Task requirements: Show every line containing "part" by copying it.

*** Dataset rows

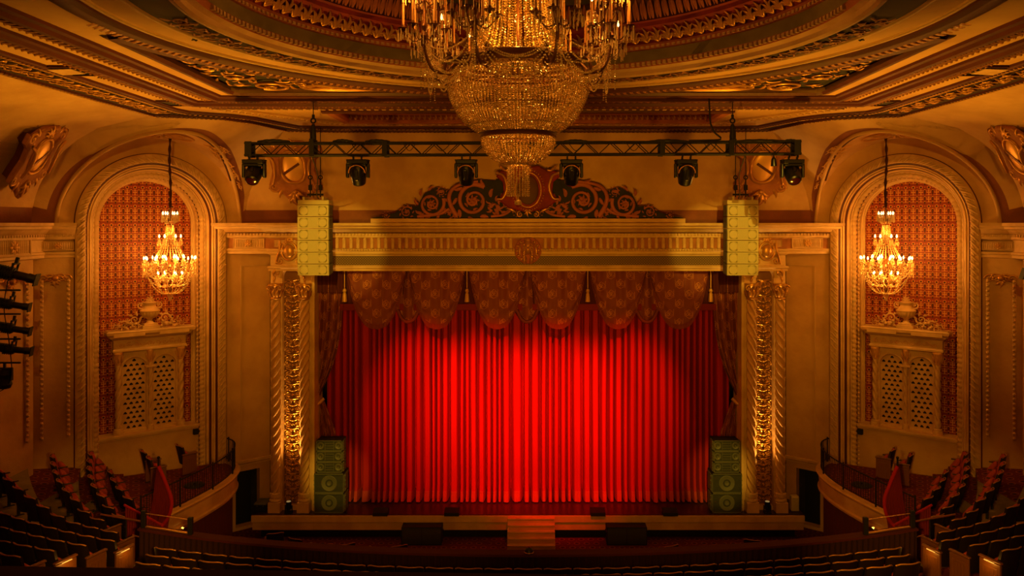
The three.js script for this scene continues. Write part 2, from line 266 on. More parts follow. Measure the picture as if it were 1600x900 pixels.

******
*** Dataset rows

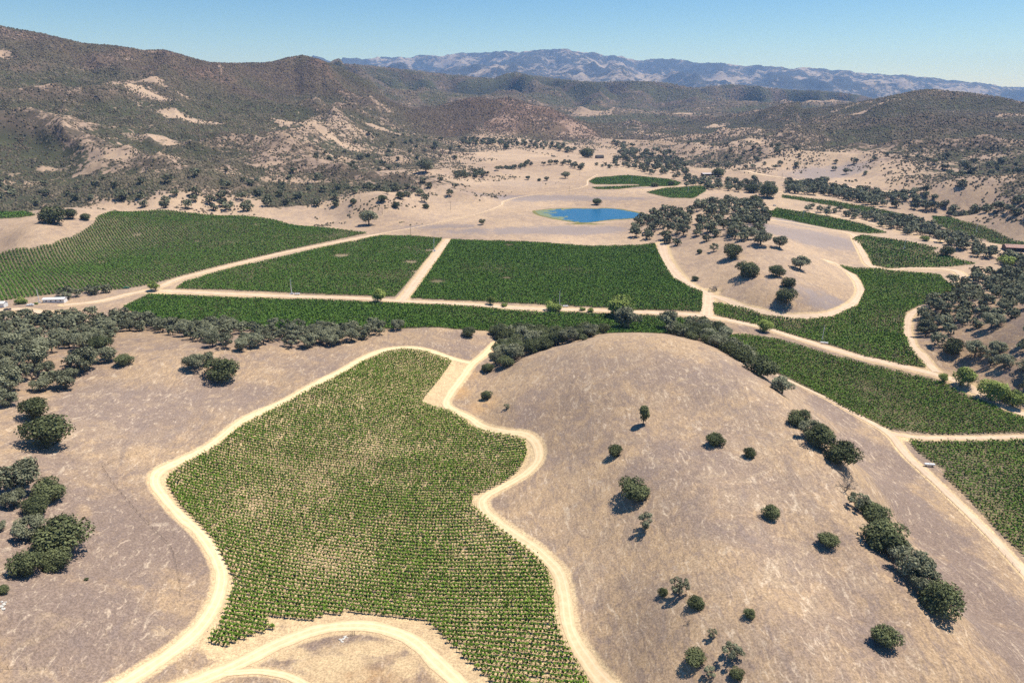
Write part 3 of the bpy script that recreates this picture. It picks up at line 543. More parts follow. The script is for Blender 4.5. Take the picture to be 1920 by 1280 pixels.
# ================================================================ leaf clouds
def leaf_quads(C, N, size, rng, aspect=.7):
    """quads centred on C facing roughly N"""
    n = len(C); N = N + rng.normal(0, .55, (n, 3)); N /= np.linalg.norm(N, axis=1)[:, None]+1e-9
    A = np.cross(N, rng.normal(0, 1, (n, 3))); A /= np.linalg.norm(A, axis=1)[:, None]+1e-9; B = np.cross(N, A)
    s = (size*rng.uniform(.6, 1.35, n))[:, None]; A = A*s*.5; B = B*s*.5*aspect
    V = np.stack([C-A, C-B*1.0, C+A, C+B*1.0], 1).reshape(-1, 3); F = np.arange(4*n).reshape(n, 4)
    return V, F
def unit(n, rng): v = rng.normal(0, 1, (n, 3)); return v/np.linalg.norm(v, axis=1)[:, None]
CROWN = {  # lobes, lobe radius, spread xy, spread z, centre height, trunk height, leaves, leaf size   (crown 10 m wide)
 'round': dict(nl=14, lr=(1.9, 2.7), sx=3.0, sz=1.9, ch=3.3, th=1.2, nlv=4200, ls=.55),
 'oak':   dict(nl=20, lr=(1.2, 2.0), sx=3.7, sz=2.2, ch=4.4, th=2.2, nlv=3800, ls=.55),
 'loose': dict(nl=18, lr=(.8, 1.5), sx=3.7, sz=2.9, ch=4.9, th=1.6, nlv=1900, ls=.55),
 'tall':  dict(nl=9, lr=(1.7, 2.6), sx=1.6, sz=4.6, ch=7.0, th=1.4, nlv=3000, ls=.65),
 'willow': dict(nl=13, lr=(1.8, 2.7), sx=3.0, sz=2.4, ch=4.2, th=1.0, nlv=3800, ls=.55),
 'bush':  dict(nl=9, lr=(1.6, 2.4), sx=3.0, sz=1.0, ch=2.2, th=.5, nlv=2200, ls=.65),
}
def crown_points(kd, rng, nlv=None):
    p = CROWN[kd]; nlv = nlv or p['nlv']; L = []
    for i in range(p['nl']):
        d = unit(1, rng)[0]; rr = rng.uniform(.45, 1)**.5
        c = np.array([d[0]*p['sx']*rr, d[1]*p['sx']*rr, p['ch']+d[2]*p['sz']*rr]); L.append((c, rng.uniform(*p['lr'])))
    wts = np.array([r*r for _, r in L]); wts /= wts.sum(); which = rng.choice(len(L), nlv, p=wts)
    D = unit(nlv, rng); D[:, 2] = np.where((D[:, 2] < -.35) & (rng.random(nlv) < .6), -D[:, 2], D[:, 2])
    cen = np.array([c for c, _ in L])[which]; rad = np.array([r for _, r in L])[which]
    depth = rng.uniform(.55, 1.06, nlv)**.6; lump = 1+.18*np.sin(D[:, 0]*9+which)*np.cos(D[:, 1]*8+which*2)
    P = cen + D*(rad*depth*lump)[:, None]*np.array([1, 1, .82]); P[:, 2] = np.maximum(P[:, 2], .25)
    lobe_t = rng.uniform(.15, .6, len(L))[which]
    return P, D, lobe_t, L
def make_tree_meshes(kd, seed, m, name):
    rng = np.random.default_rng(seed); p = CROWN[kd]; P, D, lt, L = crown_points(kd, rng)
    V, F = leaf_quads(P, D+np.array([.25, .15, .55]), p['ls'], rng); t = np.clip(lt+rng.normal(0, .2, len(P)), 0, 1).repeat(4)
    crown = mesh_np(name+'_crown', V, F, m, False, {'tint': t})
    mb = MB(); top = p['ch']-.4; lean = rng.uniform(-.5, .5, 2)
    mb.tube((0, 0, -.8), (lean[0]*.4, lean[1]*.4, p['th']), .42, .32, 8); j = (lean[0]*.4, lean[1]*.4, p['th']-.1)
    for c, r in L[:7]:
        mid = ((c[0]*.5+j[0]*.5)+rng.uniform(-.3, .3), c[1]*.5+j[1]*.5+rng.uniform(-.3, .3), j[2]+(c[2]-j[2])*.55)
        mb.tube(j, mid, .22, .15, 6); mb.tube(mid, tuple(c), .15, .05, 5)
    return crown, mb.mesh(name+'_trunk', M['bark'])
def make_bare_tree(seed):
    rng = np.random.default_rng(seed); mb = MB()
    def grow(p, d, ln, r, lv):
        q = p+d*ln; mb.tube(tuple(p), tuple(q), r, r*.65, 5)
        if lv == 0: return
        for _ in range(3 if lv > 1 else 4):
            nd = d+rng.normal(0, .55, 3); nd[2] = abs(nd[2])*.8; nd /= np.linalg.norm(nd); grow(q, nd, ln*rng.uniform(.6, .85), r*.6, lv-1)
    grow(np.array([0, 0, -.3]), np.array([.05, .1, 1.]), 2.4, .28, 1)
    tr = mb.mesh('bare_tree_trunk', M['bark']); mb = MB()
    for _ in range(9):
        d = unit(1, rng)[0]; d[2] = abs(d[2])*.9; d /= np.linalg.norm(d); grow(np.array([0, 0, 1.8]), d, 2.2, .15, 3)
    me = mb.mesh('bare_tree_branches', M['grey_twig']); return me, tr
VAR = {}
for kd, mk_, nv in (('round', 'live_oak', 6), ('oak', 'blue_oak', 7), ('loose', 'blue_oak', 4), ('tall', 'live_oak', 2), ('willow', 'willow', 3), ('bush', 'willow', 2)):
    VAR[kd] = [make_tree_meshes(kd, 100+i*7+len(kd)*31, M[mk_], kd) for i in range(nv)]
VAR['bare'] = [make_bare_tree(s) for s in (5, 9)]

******

The solution:
The three.js script for this scene continues. Write part 2, from line 266 on. More parts follow. Measure the picture as if it were 1600x900 pixels.
Write part 3 of the bpy script that recreates this picture. It picks up at line 543. More parts follow. The script is for Blender 4.5. Take the picture to be 1920 by 1280 pixels.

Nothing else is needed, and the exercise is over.